Thursday, November 18, 2010

1938 Buick Special Four-door Touring Sedan



"The greatness of the 1938 Buick, as with the Buicks which have preceded it, is not founded on its surpassing beauty and glorious comfort alone. The merit of this car springs from the painstaking precision with which each part and element is designed for its appointed function, and from the equally meticulous care with which such designs are executed by the great army of craftsmen manning the largest self-contained automobile factory in the world."

When you visit Havana, the sheer number of vintage Detroit Iron will blow you away, but Cuba's real automotive jewels often hide far away from the trouble of the big cities. This beautiful 1938 Buick Special Series 40, for instance, resides in the small rural town of Zaza Del Medio in central Cuba.

The roots of General Motors lie essentially in Buick. William Durant, then the president of Buick, created GM in 1908 as a holding company for his car enterprise. Subsequently, more brands were added, and together they formed the General Motors empire.

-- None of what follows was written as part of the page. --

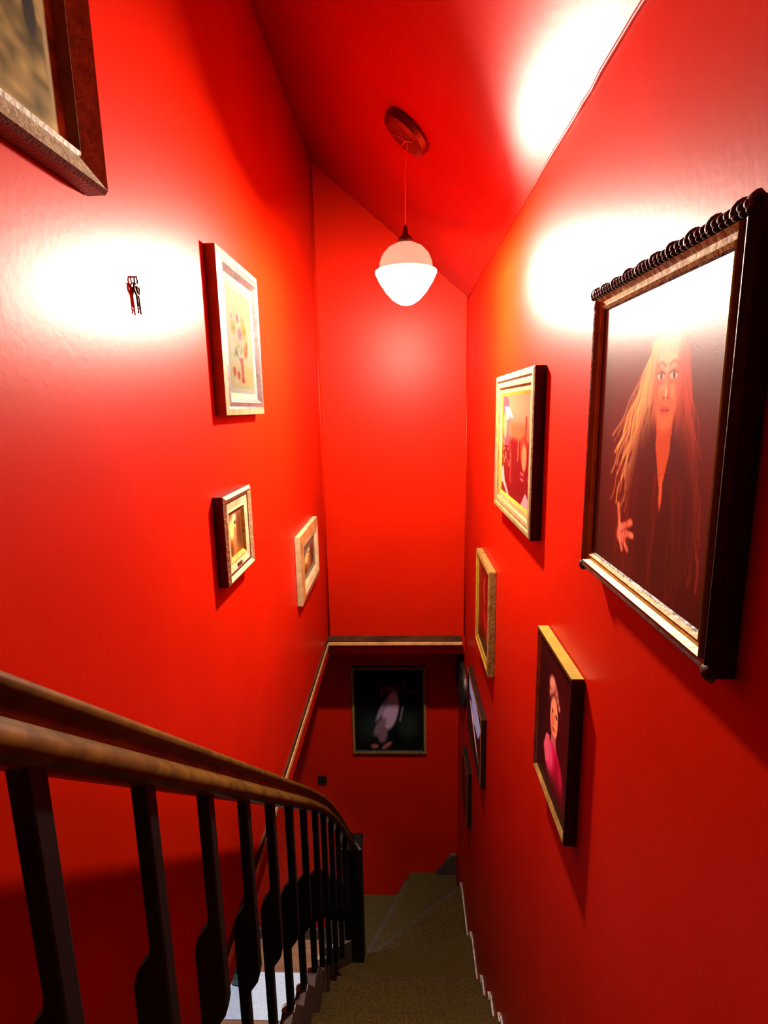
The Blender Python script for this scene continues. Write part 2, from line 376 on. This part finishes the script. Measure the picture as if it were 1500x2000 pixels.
def canvas_mesh(name, cv, b, n, pl, parent, mat, gain=1):
    h, w_ = cv.h, cv.w
    u = np.linspace(b[0], b[1], w_); v = np.linspace(b[3], b[2], h)
    V = [pl(uu, vv, n) for vv in v for uu in u]
    F = [(j*w_+i, (j+1)*w_+i, (j+1)*w_+i+1, j*w_+i+1) for j in range(h-1) for i in range(w_-1)]
    nf = len(F); k = len(V)
    # thin board behind the print
    V += [pl(b[0], b[2], n-.004), pl(b[1], b[2], n-.004), pl(b[1], b[3], n-.004), pl(b[0], b[3], n-.004)]; F.append((k, k+1, k+2, k+3))
    o = mesh(name, V, F, mat, parent)
    at = o.data.color_attributes.new('paint', 'FLOAT_COLOR', 'POINT')
    c = np.ones((len(V), 4)); c[:h*w_, :3] = srgb2lin(np.clip(cv.c, 0, 1)).reshape(-1, 3)*gain; c[h*w_:, :3] = .1
    at.data.foreach_set('color', c.ravel())
    return o
def picture(wall, a0, a1, z0, z1, parts, cv, name, label, prn=PRINT, group=None, cat='picture', gain=1):
    """a0<a1 run along the wall; parts = [(part name, material, [(inset, height)...])]"""
    pl = Placer(wall)
    b = (-a1, -a0, z0, z1) if wall == 'right' else (a0, a1, z0, z1)
    base = pl((b[0]+b[1])/2, z0, 0)
    t = thing(name, label, cat, base, group)
    for pn, mat, prof in parts:
        rects = [inset(b, w_, n) for w_, n in prof]
        ms = mat if isinstance(mat, list) else [mat]
        idx = [min(i, len(ms)-1) for i in range(len(rects)-1)] if len(ms) > 1 else [0]*len(rects)
        V, F, FM = ring(rects, pl, idx)
        if pn == 'frame':
            k = 0; F.append((0, 1, 2, 3)); FM.append(0)
        mesh(pn, V, F, None, t, mats=ms, fm=FM)
    w_, n = parts[-1][2][-1]
    if cv is not None:
        canvas_mesh('canvas' if prn is PAPER else 'print', cv, inset(b, w_-.004, 0)[:4], n+.0005, pl, t, prn, gain)
    return t, b, pl

# ---------------------------------------------------------------- paintings (generic subjects)
def cv_portrait():
    c = Canvas(200, 260, (30, 7, 5))
    c.ell(.5, .02, .9, .26, (70, 56, 50), .9)
    c.ell(.60, .58, .50, .50, (74, 12, 6), .8)
    R = c.rng.rand
    # loose hair falling both sides of the face
    for i in range(70):
        k = R(); x = .60-.10*k-.02*R(); y0 = .13+.08*k+.04*R()
        c.wave(x, y0, .46+.30*R(), .012, .15, .004+.004*R(), (246-70*R(), 128+60*R(), 80+30*R()), R()*6, -.30*k-.03*R(), .30+.4*R())
    for i in range(50):
        k = R(); x = .71+.05*k; y0 = .15+.08*R()
        c.wave(x, y0, .50+.44*R(), .012, .16, .004+.003*R(), (190, 66, 32), R()*6, .20*k, .20+.3*R())
    c.ell(.64, .70, .28, .30, (44, 7, 5), .5)
    c.poly([(.585, .41), (.705, .41), (.70, .52), (.665, .62), (.65, .66), (.625, .60), (.59, .50)], (206, 84, 44), .85)
    c.ell(.655, .655, .012, .05, (220, 90, 50), .8)
    c.ell(.645, .29, .100, .150, (238, 138, 92), .20)
    c.ell(.640, .395, .066, .060, (224, 108, 62), .5)
    c.ell(.640, .205, .098, .070, (240, 180, 142), .5)
    for k in range(5): c.line([(.555, .175+.012*k), (.62, .150+.012*k), (.735, .19+.012*k)], .004, (206, 140, 110), .8, .6)
    c.ell(.735, .31, .030, .13, (160, 60, 36), .8, 0, .7); c.ell(.560, .34, .022, .09, (190, 84, 54), .8, 0, .7)
    for s_ in (-1, 1):
        x = .640+s_*.047
        c.ell(x, .288, .036, .026, (190, 100, 70), .7, 0, .8); c.ell(x, .286, .027, .011, (244, 204, 180), .4)
        c.ell(x+.003, .286, .011, .011, (50, 20, 16), .4); c.line([(x-.028, .280), (x, .272), (x+.028, .281)], .004, (90, 34, 24))
        c.line([(x-.034, .256), (x, .244), (x+.034, .256)], .006, (140, 66, 44), .7, .8); c.line([(x-.02, .305), (x+.02, .305)], .004, (170, 84, 60), .9, .7)
    c.line([(.652, .285), (.660, .335), (.654, .35)], .008, (196, 92, 58), .9, .8); c.ell(.640, .34, .010, .02, (250, 170, 120), .7)
    c.ell(.628, .354, .008, .005, (120, 40, 26), .6); c.ell(.655, .354, .008, .005, (120, 40, 26), .6)
    c.ell(.640, .392, .034, .008, (130, 30, 24), .4); c.ell(.640, .385, .028, .006, (186, 70, 56), .5); c.ell(.640, .402, .024, .007, (204, 86, 66), .5)
    c.line([(.596, .36), (.590, .40)], .004, (180, 78, 48), .9, .6); c.line([(.690, .36), (.696, .40)], .004, (170, 70, 44), .9, .6)
    # raised hand low on the left
    c.ell(.335, .845, .060, .035, (206, 100, 76), .4, -.5)
    for a_, b_, wd in (((.31, .84), (.285, .745), .014), ((.33, .825), (.42, .79), .017), ((.345, .84), (.44, .835), .015), ((.335, .86), (.40, .895), .014), ((.315, .865), (.345, .905), .013)):
        c.line([a_, b_], wd, (226, 120, 92), .4)
    c.line([(.32, .845), (.40, .812)], .004, (120, 40, 30), .8, .7)
    for i in range(20): c.wave(.25+.6*R(), .6, .98, .01, .3, .005, (104, 22, 10), R()*6, 0, .4)
    return c
def cv_group():
    c = Canvas(110, 110, (196, 96, 70)); c.rect(0, 0, 1, .30, (222, 128, 96), .2); c.rect(-.1, .28, 1.1, .40, (206, 98, 60), .06)
    c.rect(-.1, .42, 1.1, 1.1, (126, 8, 20), .05)
    c.poly([(0, .0), (.22, .03), (.30, .2), (.26, .5), (0, .5)], (176, 70, 92))
    c.poly([(.08, .12), (.26, .12), (.42, .22), (.20, .25)], (236, 200, 214)); c.ell(.12, .30, .08, .14, (240, 150, 110), .3); c.ell(.30, .34, .07, .14, (226, 110, 90), .4)
    c.line([(.30, .42), (.36, .60), (.36, .84)], .024, (200, 50, 50)); c.ell(.78, .50, .10, .13, (220, 60, 30), .3); c.ell(.80, .56, .07, .12, (240, 140, 90), .3)
    c.line([(.84, .22), (.83, .44)], .02, (176, 30, 20)); c.line([(.62, .38), (.60, .6)], .015, (236, 110, 70))
    c.poly([(0, .76), (.08, .72), (.14, .86), (.34, 1.0), (.26, 1.0), (.08, .9), (0, .9)], (240, 190, 190))
    c.poly([(.72, 1.0), (.86, .86), (1, .94), (1, 1)], (238, 176, 190)); c.rect(.70, .70, .80, .72, (232, 120, 120)); c.rect(.70, .75, .80, .77, (232, 120, 120)); c.rect(.93, .71, .97, .75, (232, 120, 120))
    for i in range(22): c.ell(.05+.3*c.rng.rand(), .45+.25*c.rng.rand(), .012, .012, (236, 150, 130), .5)
    return c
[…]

Buicks were the solid money-makers in GM's portfolio for a long time, but things really kicked off, when GMs styling director Harley Earl was approached by chairman Harlow C. Curtice: "Design me a Buick you would like to own". The result were the striking 1936 models, which looked very sleek and streamlined with their raked windscreens, long fenders and fully integrated trunk. Sales skyrocketed in this year. This success didn't imply big changes for next year's lineup, but Harley Earl wasn't satisfied yet. New horizontal chrome bars and even longer fenders made for a major styling upgrade in 1937, that was largely the work of Frank Hershey, who later would become a leading stylist at Ford. Already then, "longer, lower and wider" was the formula Harley Earl used to make his latest cars more attractive. The 1937 Buick was without doubt one of the best looking cars America had to offer. The 1938 lineup refined these horizontal looks, and under the hood mechanical changes made a good car even better: as first manufacturer in the U.S., Buick applied coil springs all-around, which made for a much improved ride.

The build quality of these prewar cars is impeccable, and any comparison with a tank wouldn't be much out of place. Even today, after more than 70 years in service, this Buick Special runs with its original Dynaflash engine, and the trim parts still shine through a thin layer of patina. Try to achieve this with your current car, and in 70 years we'll add your photo to our blog...

1 Kommentare:

Paulo Levi said...

Wonderful car, like most other cars shown in your blog. Congratulations to you and to all the dedicated owners of these cars - and keep up the good work!